Wetterdaten legen nahe, dass es unwahrscheinlich ist, dass das beschädigte russische Kriegsschiff "Moskwa" wegen eines Sturms gesunken ist. Die russische Staatsagentur Tass hatte zuvor mit Berufung auf das Verteidigungsministerium berichtet, dass das Flaggschiff der russischen Schwarzmeerflotte am späten Donnerstagabend während eines Sturms untergegangen sei, als es an sein Ziel geschleppt wurde.
In den sozialen Medien äußerten mehrere Experten Zweifel an der russischen Darstellung. Am Donnerstag herrschten demnach etwa in Sewastopol, der zentralen Hafenstadt der Krim, Windgeschwindigkeiten von nur 7 bis 14 Kilometer pro Stunde vor. Der US-Militärexperte Mark Hertling, ehemaliger kommandierender General der US-Armee in Europa, zweifelte an der russischen Version. "Wenn man sich heute den Wetterbericht außerhalb der Stadt anschaut, dann lagen die Windgeschwindigkeiten etwa bei 4 Meilen pro Stunde (rund 6,44 km/h), 40 Grad Fahrenheit (rund 4 Grad Celsius) und etwas Regen", sagte er dem US-Sender CNN. Der Wetterexperte Jörg Kachelmann twitterte: "Die Moskwa ist ganz sicher nicht wegen eines Sturms gesunken, weil es keinen Sturm gab."
Die "Moskwa" war das Flaggschiff der russischen Schwarzmeerflotte. Die US-Regierung bezeichnete den Untergang des Schiffs als "schweren Schlag" für die russische Marine. Noch wenige Stunden vor dem Untergang der "Moskwa" hatte das russische Verteidigungsministerium erklärt, ein Feuer an Bord sei unter Kontrolle und das Schiff schwimmfähig. Hunderte Besatzungsmitglieder des mit Raketen ausgerüsteten Kreuzers waren diesen Angaben zufolge auf andere russische Schiffe im Schwarzen Meer gebracht worden.
"Schlüsselrolle" im Schwarzen Meer
Zu den Ursachen der Schäden an der Moskau wiederholte das russische Verteidigungsministerium am Abend seine Darstellung, dass Munition an Bord explodiert sei. Durch das anschließende Feuer sei der Rumpf beschädigt worden. Dies habe dann zum Untergang der "Moskwa" geführt. Das Moskauer Verteidigungsministerium äußerte sich am Abend aber weiterhin nicht dazu, wie die Explosion ausgelöst wurde. Zuvor hatte es erklärt, es lasse die Ursache der Detonation untersuchen. Der Sprecher der ukrainischen Armee in der Hafenstadt Odessa, Sergej Bratschuk, hatte mitgeteilt, die "Moskwa" sei von ukrainischen Raketen vom Typ "Neptun" getroffen worden.

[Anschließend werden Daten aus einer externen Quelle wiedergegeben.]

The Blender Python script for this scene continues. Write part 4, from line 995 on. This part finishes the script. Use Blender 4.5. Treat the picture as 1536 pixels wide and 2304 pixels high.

Bei dem Untergang der "Moskwa" handelt es sich um einen der größten materiellen Verluste für die russische Armee seit Beginn des Krieges gegen die Ukraine am 24. Februar. Der Sprecher des US-Verteidigungsministeriums, John Kirby, sagte, der Untergang der "Moskwa" werde "Konsequenzen" für die Einsatzfähigkeiten der russischen Marine in der Region haben. Der mit Raketen ausgerüstete Kreuzer habe eine "Schlüsselrolle" in den Bemühungen Russlands gespielt, eine "Dominanz seiner Marine im Schwarzen Meer" herzustellen, sagte Kirby dem US-Sender CNN. Die zu Sowjetzeiten gebaute "Moskwa" hatte zusammen mit anderen Schiffen der Schwarzmeerflotte die südukrainische Hafenstadt Mariupol blockiert.
Das letzte Satellitenbild der "Moskwa" stammt offenbar vom 10. April, teilte das US-Unternehmen Maxar mit. Demnach sei das Wetter über dem Schwarzen Meer in den vergangenen Tagen zuletzt bewölkt gewesen, was es erschwert habe, Bilder von dem Kriegsschiff zu machen. Maxar hatte im bisherigen Kriegsverlauf immer wieder Satellitenbilder aus der Ukraine geliefert und konnte damit auch Kriegsverbrechen aufklären. So zum Beispiel bei den Gräueltaten in Butscha, als die Aufnahmen darauf hinwiesen, dass dort Leichen von Zivilisten bereits lagen, als der Kiewer Vorort noch unter russischer Kontrolle stand - und damit die Kreml-Erklärung widerlegten.